The Corridor Cities Transitway
Better rail transit is badly needed north of Shady Grove. The Action Committee for Transit believes that the Corridor Cities Transitway must be constructed as light rail. By itself, however, this one rail line is not a solution to the upcounty's transportation needs. It does not provide the access to the Metrorail system that upcounty residents want and need. Only by building a comprehensive rail system for the upcounty can the full value of the Corridor Cities Transitway be realized.
The principal limitation is that the transitway will not take people from Germantown and Clarksburg to the Red Line. Residents of these areas will still have to take the bus to Shady Grove after the light rail is built. The rail line will be too slow because the route detours far to the west and the trains will stop at many red lights.
Another problem is that as currently planned, the transitway will terminate at a parking lot on I-270 next to the Comsat building. It should extend into Clarksburg town center, where it would be reachable on foot.
At a public hearing on the Corridor Cities Transitway on Dec. 15, 2010, ACT made the following points:
- The I-270 corridor has overinvested in roads and underinvested in transit, leaving Kentlands and King Farm islands of walkability surrounded by inhospitable sprawl. Priorities have to be reversed to create a more livable upcounty and to give residents an alternative to the automobile. This should begin by setting aside plans to widen I-270 and studying all-transit alternatives.
- The Corridor Cities Transitway should be built as light rail because a busway will not make the planned future development transit-oriented. Moreover, a bus transitway would largely duplicate the faster bus service running parallel to it on I-270. It would add little value for travel from Germantown and Clarksburg to Shady Grove. And light rail has many other advantages over buses.

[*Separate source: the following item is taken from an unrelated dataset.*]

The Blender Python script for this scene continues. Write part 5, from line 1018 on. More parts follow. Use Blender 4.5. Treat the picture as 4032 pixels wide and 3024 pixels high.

- The planned route has value as part of a larger network, in which the transitway provides local service that feeds into faster long-distance service. Connections are needed to the Red Line at Germantown in addition to Shady Grove and to all-day MARC service at Metropolitan Grove. To make this a reality, the MARC expansion plan needs to be a high priority.
- The proposed change in route through Kentlands is strongly supported because that community was originally designed to reflect the turn toward new urbanism. Light rail will be conveniently reachable on foot and will attract riders all day.
A further concern is that the design of new development planned along the transitway may be hostile to pedestrians and discourage transit use. As discussed in ACT's 2009 testimony, rhetoric about transit-oriented development is not matched by the specifics of the master plan for the corridor. More recent developments - such as Johns Hopkins' plan to build a 150-foot-wide roadway through its Belward Farm development - continue to be troubling.
Latest Updates
The Maryland Transit Administration has reaffirmed the routing of the transitway through King Farm. Some King Farm residents had objected to running light rail through their neighborhood, even though King Farm was planned around the transitway. They won support from the Rockville City Council, which asked the state to study other alignments.